Gli
italiani che leggono sono sempre meno. I dati del rapporto Nielsen sono
allarmanti. Invece di cercare i colpevoli sarebbe più utile capire cosa si può
fare. Si scoprirebbe che un aiuto può venire anche da tv e social network
Il Centro per il libro e la lettura (Cepell)
diretto da Gian Arturo Ferrari è un istituto autonomo del Ministero dei Beni
Culturali che ha lo scopo di “divulgare il libro e la lettura in Italia”. Il
Cepell ha commissionato a Nielsen (società di sondaggi e indagini di mercato)
uno studio per comprendere lo stato dell’editoria in Italia. Quanti libri
vengono venduti? Quanti ne vengono letti? Chi li compra? Chi li legge? Più
uomini o più donne? E quali sono le fasce d’età in cui si legge di più?
Il risultato è un documento
interessantissimo – molti non a torto lo definiscono preoccupante – “L’Italia
dei libri 2011-2013″. Chi scrive libri, chi insegna, chi fa televisione, chi ha
il compito di educare, fosse anche solo i propri figli, ha il dovere di
conoscerlo. Ma in un paese dove la dispersione scolastica è ancora alta e
soltanto il 20 per cento della popolazione adulta possiede gli strumenti minimi
indispensabili di lettura, scrittura e calcolo necessari per comprendere
testi
più complessi, siamo certi che sia sufficiente lanciare un allarme? Siamo certi
che non sia invece necessario analizzare, ciascuno nel proprio ambito, cosa sia
possibile fare per avvicinare alla lettura chi non prende in considerazione
l’ipotesi di immergersi in un libro per mancanza di tempo o possibilità?
Chi mi legge in questo momento stenterà a
credere che ci siano persone che non riescono a seguire un testo quando usa – e
la letteratura sempre lo fa – vocaboli appropriati, talvolta complessi; quindi
non stupiamoci se in Italia si legge poco. Non stupiamoci e non perdiamo tempo
prezioso in una sterile caccia al colpevole. A scuola maestri e professori ce
la mettono tutta, ma poi c’è la famiglia. E anche lì, il lavoro,
l’organizzazione frenetica del quotidiano, magari il mutuo: tutto è talmente
complicato che l’educazione alla lettura passa necessariamente in secondo
piano. Ecco allora che anche chi fa cultura deve assumersi necessariamente
delle responsabilità e deve farlo sapendo che può fornire un necessario
supporto, quando scuola e famiglia da sole non bastano.
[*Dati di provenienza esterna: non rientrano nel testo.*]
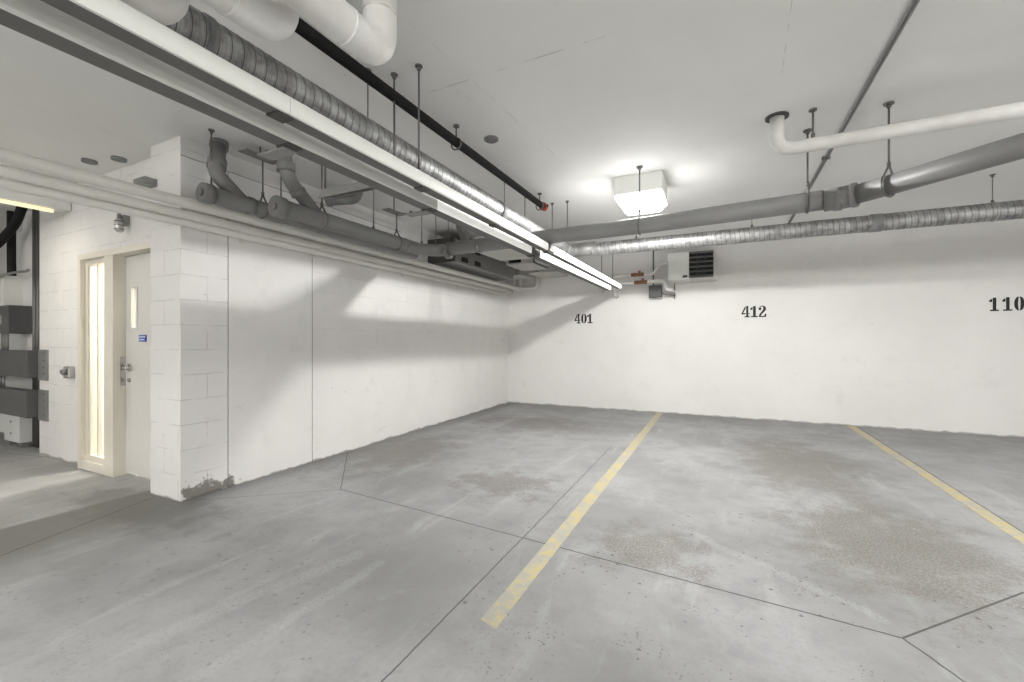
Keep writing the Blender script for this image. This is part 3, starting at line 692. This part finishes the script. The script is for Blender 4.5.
# ------------------------------------------------------------------ small plates and struts by the left row
def hung_plate(x, y, z, sx, sy, lb):
    t = thing('strut_plate', lb, 'bracket', (x, y, z), 'flat strut plates left of the strip lights')
    b = BM(); box(b, x - sx / 2, x + sx / 2, y - sy / 2, y + sy / 2, z, z + .012, .003); obj('plate', b, 'galv_flat', t)
    b = BM(); tube(b, [(x, y, z + .012), (x, y, H)], .0065, 8); obj('rod', b, 'rod', t)
hung_plate(-3.46, 2.33, 2.80, .11, .30, 'flat strut plate over the lower grey pipe clevis')
hung_plate(-3.12, 3.58, 2.63, .10, .26, 'flat strut plate above the clevis near the pipe bend')
def saddle(y, lb):
    t = thing('strut_plate', lb, 'bracket', (-1.9, y, 2.17), 'flat strut plates left of the strip lights')
    b = BM(); box(b, -1.99, -1.80, y - .035, y + .035, 2.153, 2.162, .002); obj('plate', b, 'galv_flat', t)
    b = BM(); box(b, -1.97, -1.955, y - .01, y + .01, 2.162, 2.185); obj('bolt', b, 'rod', t)
saddle(1.36, 'flat strut plate beneath the nearest dark coupling of the left row')
saddle(2.43, 'flat strut plate beneath the second dark coupling of the left row')
b = BM(); tube(b, [(-3.46, 2.28, 2.798), (-1.98, 1.36, 2.166)], .005, 8); tag(obj('tie_wire', b, 'rod'), 'thin tie wire joining the two nearest strut plates', 'wire', 'tie wires')
b = BM(); tube(b, [(-3.12, 3.55, 2.628), (-1.98, 2.43, 2.166)], .005, 8); tag(obj('tie_wire', b, 'rod'), 'thin tie wire joining the two farther strut plates', 'wire', 'tie wires')
t = thing('strut_bracket', 'short steel strut sticking out left from the strip light row', 'bracket', (-1.9, 1.95, 2.25))
b = BM(); box(b, -2.37, -1.845, 1.99, 1.996, 2.205, 2.255); box(b, -2.37, -1.845, 2.03, 2.036, 2.205, 2.255); box(b, -2.37, -1.845, 1.996, 2.03, 2.25, 2.256); obj('channel', b, 'galv_flat', t)
b = BM(); tube(b, [(-2.33, 2.013, 2.25), (-2.33, 2.013, H)], .006, 8); obj('rod', b, 'rod', t)

# ceiling junction covers over the near left
for i, (x, y) in enumerate(((-5.1, 1.84), (-4.8, 1.93))):
    t = thing('junction_cover', ('dark round cover on the ceiling farther left of pilaster', 'dark round cover on the ceiling closer to pilaster')[i], 'cover plate', (x, y, H), 'dark round ceiling covers')
    b = BM(); disc(b, (x, y, H), .055, -.02, seg=24); obj('plate', b, 'band', t)
b = BM(); box(b, -4.35, -4.17, 1.84, 1.93, 2.54, 2.60, .005); tag(obj('junction_box', b, 'galv_flat'), 'small grey junction box against the pilaster top', 'junction box')

# ------------------------------------------------------------------ fan unit and plates in the back left corner
t = thing('exhaust_fan', 'grey sheet metal fan box with black straps in back left corner', 'fan unit', (-3.6, 6.0, 2.4))
b = BM(); box(b, -3.92, -3.45, 5.25, 6.45, 2.415, 2.75, .006); obj('fan_box', b, 'galv_flat', t)
b = BM(); box(b, -3.92, -3.50, 6.46, 7.3, 2.42, 2.70, .006); obj('duct_collar', b, 'galv_flat', t)
for y in (5.42, 5.80):
    for z in (2.48, 2.66):
        b = BM(); box(b, -3.45, -3.43, y, y + .16, z - .035, z + .035, .004); obj('strap_clip', b, 'black', t)
b = BM(); box(b, -3.93, -3.44, 5.20, 5.245, 2.415, 2.76); obj('flange', b, 'dark_joint', t)
b = BM(); box(b, -3.25, -2.35, 5.2, 6.3, 2.58, 2.72, .008); tag(obj('duct_box', b, 'plate_pale'), 'flat pale duct box hanging behind the grey main pipe', 'duct')
t = thing('duct_hood', 'pale flat duct with dark open end under the lit strips', 'duct', (-2.4, 6.6, 2.4))
b = BM(); box(b, -3.3, -2.78, 6.6, 6.62, 2.58, 2.70); box(b, -3.3, -2.78, 6.6, 7.3, 2.69, 2.705); box(b, -3.3, -2.78, 6.6, 7.3, 2.565, 2.58); box(b, -2.80, -2.78, 6.6, 7.3, 2.565, 2.70); obj('duct_shell', b, 'plate_pale', t)
b = BM(); box(b, -3.24, -3.02, 6.58, 6.6, 2.59, 2.69); obj('duct_opening', b, 'black', t)
b = BM(); box(b, -3.22, -2.65, 7.35, 7.98, 2.52, 2.54, .004); tag(obj('drip_tray', b, 'plate_pale'), 'pale sheet tray against the back wall under the strip ends', 'tray')
b = BM(); box(b, -3.72, -3.35, 7.32, 7.85, 2.50, 2.515, .003); tag(obj('shelf_plate', b, 'plate_pale'), 'small pale shelf plate beside the fan box', 'plate')
for i, x in enumerate((-3.80, -3.66)):
    b = BM(); tube(b, [(x, 7.962, 2.38), (x, 7.962, H)], .032, 12); tag(obj('riser_pipe', b, 'conduit'), ('white vertical riser pipe nearest the back corner', 'white vertical riser pipe second from the back corner')[i], 'pipe', 'white riser pipes in the corner')

# ------------------------------------------------------------------ back wall: heater pipes and louvre
t = thing('louvre_unit', 'white wall heater box with dark louvred grille on back wall', 'wall heater', (-.45, 8, 2.4))
b = BM(); box(b, -.785, -.465, 7.55, 8, 2.27, 2.72, .006); obj('casing', b, 'white_metal', t)
b = BM(); box(b, -.465, -.105, 7.60, 8, 2.30, 2.72); obj('grille_back', b, 'black', t)
b = BM()
for k in range(6):
    z = 2.305 + k * .075; prism(b, [(7.55, z), (7.60, z + .03), (7.60, z + .036), (7.545, z + .006)], -.463, -.11, lambda u, v, w_: Vector((w_, u, v)))
obj('slats', b, 'galv_flat', t)
b = BM()
for k in range(2): tube(b, [(-.345 + k * .12, 7.54, 2.29), (-.345 + k * .12, 7.54, 2.72)], .003, 6)
obj('grille_bars', b, 'rod', t); b = BM()
box(b, -.105, -.09, 7.54, 8, 2.28, 2.72); prism(b, [(7.5, 2.275), (8, 2.275), (8, 2.285), (7.5, 2.285)], -.465, -.06, lambda u, v, w_: Vector((w_, u, v)))
obj('grille_frame', b, 'plate_pale', t)
b = BM(); box(b, -.56, -.49, 7.545, 7.55, 2.30, 2.34); obj('rating_plate', b, 'dark_joint', t)

for i, (pts, lb) in enumerate(((
    [(-1.98, 7.99, 2.20), (-1.98, 7.80, 2.22), (-1.98, 7.76, 2.43), (-1.03, 7.76, 2.43), (-.96, 7.76, 2.58), (-.785, 7.76, 2.60)], 'upper white jacketed heater pipe with red valve on the back wall'),
   ([(-1.72, 7.99, 2.08), (-1.72, 7.80, 2.12), (-1.72, 7.72, 2.29), (-.86, 7.72, 2.29), (-.83, 7.72, 2.14), (-.74, 7.74, 2.13), (-.74, 7.99, 2.13)], 'lower white jacketed heater pipe with red valve on the back wall'))):
    t = thing('heater_pipe', lb, 'pipe', pts[0], 'white jacketed heater pipes')
    b = BM(); tube(b, rounded(pts, .06), .030, 16); obj('pipe_jacket', b, 'wrap', t)
    z = pts[2][2]; y = pts[2][1]; x = -1.42 if i == 0 else -1.36
    b = BM(); tube(b, [(x, y, z), (x + .22, y, z)], .032, 12); disc(b, (x + .14, y, z), .014, .055); disc(b, (x + .05, y, z), .037, .015, (1, 0, 0)); disc(b, (x + .18, y, z), .037, .015, (1, 0, 0)); obj('valve', b, 'copper', t)
    b = BM(); disc(b, (x + .14, y, z + .055), .030, .008); obj('valve_handle', b, 'red', t, label='dark red round valve handle')
t = thing('actuator_box', 'small dark grey control box beneath the heater pipe valves', 'control box', (-1.05, 7.9, 2.15))
b = BM(); box(b, -1.13, -.92, 7.80, 7.92, 2.03, 2.235, .006); obj('case', b, 'grey_box', t)
b = BM(); tube(b, rounded([(-.92, 7.86, 2.10), (-.85, 7.86, 2.07), (-.70, 7.90, 2.05)], .03), .012, 8); tube(b, [(-1.06, 7.86, 2.235), (-1.06, 7.86, 2.85)], .012, 8); obj('conduit_tail', b, 'rod', t)
b = BM(); tube(b, [(-.72, 7.97, 2.0), (-.72, 7.97, 2.70)], .007, 8); tag(obj('thin_cable', b, 'rod'), 'thin vertical cable beside the white heater box', 'cable')

# ------------------------------------------------------------------ far left: strip light, electrical gear
t = thing('strip_light', 'warm yellowish strip light on ceiling above the entry wall', 'strip light', (-6.2, 1.0, H))
b = BM(); box(b, -6.20, -6.06, .2, 2.045, 2.615, 2.70, .004); obj('housing', b, 'white_metal', t)
b = BM(); box(b, -6.15, -6.11, .5, .52, 2.70, H); box(b, -6.15, -6.11, 1.7, 1.72, 2.70, H); obj('stem', b, 'white_metal', t)
b = BM(); tube(b, [(-6.13, .25, 2.595), (-6.13, 1.93, 2.595)], .019, 14); obj('lamp_tube', b, 'tube_warm', t)
al = bpy.data.lights.new('strip_glow', 'AREA'); al.shape = 'RECTANGLE'; al.size = .06; al.size_y = 1.3; al.energy = 14; al.color = (1, .94, .82)
ao = bpy.data.objects.new('strip_glow', al); COL.objects.link(ao); ao.parent = t; ao.location = Vector((-6.13, .85, 2.565)) - t.location

b = BM(); box(b, -7.95, -7.50, 2.22, 2.62, 0, H); tag(obj('column', b, 'wall_plain'), 'white painted column behind the grey electrical troughs', 'column')
for i, x in enumerate((-7.43, -7.33)):
    b = BM(); tube(b, [(x, 2.18, .0), (x, 2.18, H)], .022, 12); tag(obj('riser_conduit', b, 'rod'), ('dark vertical conduit next to the white column', 'dark vertical conduit next to the entry wall corner')[i], 'conduit', 'dark vertical conduits')
for z0, lb in ((.865, 'upper long grey electrical trough mounted low on the wall'), (.42, 'lower long grey electrical trough mounted low on the wall')):
    t = thing('cable_trough', lb, 'electrical trough', (-7.6, 2.1, z0), 'grey electrical troughs')
    b = BM(); box(b, -9.6, -6.85, 1.95, 2.048, z0, z0 + .30, .004); obj('trough_body', b, 'grey_box', t)
    b = BM(); box(b, -6.848, -6.62, 2.035, 2.049, z0 - .03, z0 + .31); obj('end_flange', b, 'galv_flat', t)
    for k in range(4):
        b = BM(); disc(b, (-6.70, 2.035, z0 + .04 + k * .075), .008, -.004, (0, 1, 0), 8); obj('bolt', b, 'dark_joint', t)
t = thing('meter_box', 'white faced meter box high on the far left wall', 'meter', (-8.1, 2.1, 1.9))
b = BM(); box(b, -8.6, -7.93, 2.05, 2.25, 1.70, 2.08, .006); obj('case', b, 'white_metal', t)
b = BM(); box(b, -8.12, -8.02, 2.04, 2.05, 1.98, 2.04); box(b, -8.12, -8.02, 2.04, 2.05, 1.78, 1.84); box(b, -8.10, -8.04, 2.038, 2.05, 1.88, 1.95); obj('display', b, 'dark_joint', t)
t = thing('switch_cabinet', 'dark grey switch cabinet under the white meter box', 'electrical cabinet', (-8, 2.1, 1.4))
b = BM(); box(b, -7.95, -7.64, 2.02, 2.22, 1.36, 1.70, .006); obj('case', b, 'grey_box', t)
b = BM(); box(b, -8.30, -7.96, 2.06, 2.22, 1.42, 1.69, .006); obj('side_case', b, 'galv_flat', t)
b = BM(); box(b, -7.83, -7.79, 2.005, 2.02, 1.48, 1.58); obj('switch_lever', b, 'chrome', t)
for i, x in enumerate((-7.90, -7.82, -7.74)):
    b = BM(); tube(b, [(x, 2.04, 1.165), (x, 2.04, 1.36)], .013, 8); tag(obj('short_conduit', b, 'galv_flat'), ('short conduit leftmost of three between cabinet and upper trough', 'short conduit middle of three between cabinet and upper trough', 'short conduit rightmost of three between cabinet and upper trough')[i], 'conduit', 'short conduits over the trough')
for i, x in enumerate((-7.90, -7.80, -7.70)):
    b = BM(); tube(b, [(x, 2.0, .72), (x, 2.0, .865)], .013, 8); tag(obj('short_conduit', b, 'galv_flat'), ('short conduit leftmost of three between the grey troughs', 'short conduit middle of three between the grey troughs', 'short conduit rightmost of three between the grey troughs')[i], 'conduit', 'short conduits between the troughs')
t = thing('panel_box', 'white electrical box on the floor under the lower grey trough', 'electrical box', (-7.6, 2.2, 0))
b = BM(); box(b, -7.92, -7.46, 2.06, 2.2, .06, .41, .006); obj('case', b, 'white_metal', t)
b = BM(); box(b, -8.4, -7.95, 2.10, 2.2, .12, .41, .006); obj('side_case', b, 'white_metal', t)
b = BM(); disc(b, (-7.7, 2.06, .30), .012, -.008, (0, 1, 0), 10); disc(b, (-7.7, 2.06, .16), .010, -.008, (0, 1, 0), 10); box(b, -7.55, -7.47, 2.08, 2.14, 0, .06); box(b, -7.9, -7.82, 2.08, 2.14, 0, .06); obj('foot_and_screw', b, 'galv_flat', t)
for i, pts in enumerate(([(-7.50, 2.10, H), (-7.62, 2.08, 2.68), (-7.95, 2.0, 2.42), (-8.7, 1.95, 2.28)], [(-7.99, 2.14, H), (-7.99, 2.14, 2.3), (-7.98, 2.14, 2.09)], [(-8.9, 1.85, 2.62), (-8.4, 1.85, 2.56), (-8.1, 1.85, 2.60), (-7.9, 1.85, 2.75), (-7.9, 1.85, H)])):
    b = BM(); tube(b, rounded(pts, .15), (.045, .040, .015)[i], 14); tag(obj('cable_bundle', b, 'black'), ('thick black cable bundle sweeping left from the ceiling', 'thick black cable bundle dropping behind the meter box', 'thin black looped cable above the meter box')[i], 'cables', 'black cable bundles')
b = BM(); tube(b, rounded([(-8.3, 2.0, 1.98), (-7.95, 2.0, 2.05), (-7.7, 2.08, 2.10), (-7.45, 2.12, 2.10), (-7.2, 2.06, 2.09)], .08), .016, 8); tag(obj('flexible_conduit', b, 'galv_flat'), 'flexible pale conduit wrapped across the white column', 'conduit')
Non ho sondaggi cui riferirmi se non
l’esperienza personale. Quando su Rai Tre a “Che tempo che fa” ho raccontato
l’esperienza dei gulag di Varlam Šalamov, quando ho raccontato la storia di Ken
Saro Wiwa, quando ho letto le poesie di Wisława Szymborska, quando ho parlato
di Anna Politkovskaja, incredibilmente, nei giorni successivi alla messa in
onda, i loro libri sono entrati in classifica. Questo è accaduto perché chi mi
ha ascoltato parlare dei gulag, della Russia di Putin, dell’impegno civile e
ambientalista di Ken Saro Wiwa in Nigeria, chi mi ha seguito nella lettura
delle poesie di Wisława Szymborska si è accorto quanto la letteratura, anche
quella che riteneva più inaccessibile, fosse in realtà a portata di mano,
vicina alle vite di ciascuno di noi. Si è accorto quanto uno scrittore, vissuto
un secolo fa, possa avere in comune con persone che vediamo attorno a noi ora.
Addirittura quanto possa avere in comune con noi stessi.
Ma la cosa più incredibile è stata questa:
chi mi ha ascoltato si è fidato di me. Ha pensato che io non avessi alcun
interesse personale a parlare di quel libro e che lo stessi facendo perché
davvero averlo letto mi aveva cambiato la vita. Chi mi ha ascoltato ha avuto
voglia di provare a cambiare, attraverso la lettura, anche la propria vita.
Ecco quindi che la televisione può fare moltissimo. Può essere generosa. Può
investire tempo, energie e denaro per raccontare ai telespettatori che, qualche
volta, spegnere il televisore e prendere un libro può essere un meraviglioso
regalo da fare a se stessi. Per i social network il discorso è analogo.
Scrivere la recensione a un libro e diffonderla su Facebook, su un blog o
attraverso Twitter è un atto dovuto, perché sono ormai luoghi virtuali dove si
trascorre parecchio tempo e anche da lì possono arrivare suggestioni
importantissime. Eppure sempre ci sarà il critico idiota che vede nella tv solo
aberrazione, l’intellettuale rancoroso che trova qualità solo se il libro è in
mano a pochi. Se queste persone avranno seguito, allora sarà giustificato quel
sentimento di irreparabilità che il rapporto Nielsen suscita.